Supper & Supper Launches Pointly for “Next Level” 3D Point Cloud Classification

Supper & Supper, a Berlin-based service data science service provider, has recently launched its cloud-based software called Pointly. The solution enables an accelerated manual classification of data points within point clouds using innovative artificial intelligence techniques.

Pointly’s approach is to use AI to create groups of similar objects from point clouds, and then the user can simply refine from there, rather than starting from zero in a manual classification process. Pointly enables the user to select swathes of ground with one click and small objects like street signs with the next, all while seeing the point clouds in their full resolution without compression. Backed by Azure Cloud Computing and paired with advanced 3D visualization, the software can display huge point clouds with fast, quick zooming and changing of detail levels.

Pointly can be used with lidar, photogrammetric or otherwise generated point clouds in .las/.laz format and enables the users to manage and structure them. The data can be organized by feature classes, categorizations, lists and tags to make it valuable for further processing.

Pointly’s users can choose between a free and a Professional Account. A professional account allows you to upload large point clouds and export classified results, and is priced based on usage, with some additional discounts available for education and research.

Enview Explore Brings its AI Software to All

This month, 3D geospatial data company Enview has debuted a web application that leverages AI and cloud computing to automatically process 3D data at “unprecedented speed and scale” compared to more manual processing workflows. Three-dimensional unstructured data, such as LiDAR, contains incredible detail but is painfully slow to analyze manually. Enview Explore solves this problem by combining its novel AI with the power of cloud computing to automate 3D classification and segmentation, giving users scalability that can support city or even country-scale datasets.

While other traditional lidar processing software (e.g., those relying on cloud-based processing) have been getting more powerful, Enview Explore utilizes a new and innovative approach that applies AI to 3D data, yielding significantly faster results than traditional LiDAR software. San Gunawardana, Ph.D., co-founder and CEO of Enview asserts that their goal is to get actionable data to users as quickly as possible.

“We are solving one of the hardest problems in machine perception, and applying it to some of the most grounded and impactful challenges facing society.

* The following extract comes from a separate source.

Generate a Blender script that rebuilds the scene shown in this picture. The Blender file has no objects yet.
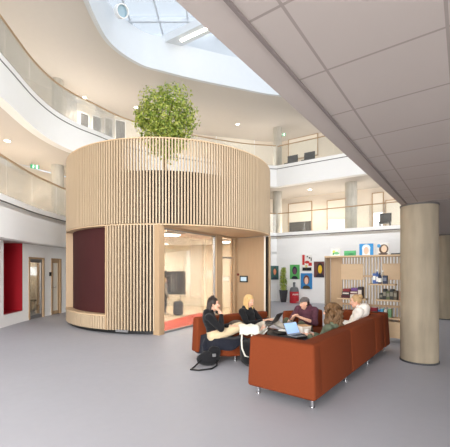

It is our goal to empower people with the confidence to perceive and navigate a rapidly changing world; Enview Explore is the natural next step in this journey and our team is excited to place this groundbreaking capability directly into the hands of operational end-users.”

The future of AI and reality capture

We’re already seeing companies like Bentley Systems incorporate machine learning and automation into parts of their workflows, and we’re also seeing the lidar companies themselves, like Kaarta, take their cloud processing to the next level through advanced algorithms designed to speed up processing. With the addition of new software processing players that are agnostic to sensors, this could mean that that there will be more ways to choose a “size” of processing that fits a particular job.

While we will see AI slip into existing software in more places in scanning workflows, we’ll also see new solutions like Enview and Pointly continue to crop up. As we are moving to democratizing the hardware, so, too, will these stand-alone solutions provide an option for the small to medium sized users that might be left out from other more all-inclusive software and hardware bundles.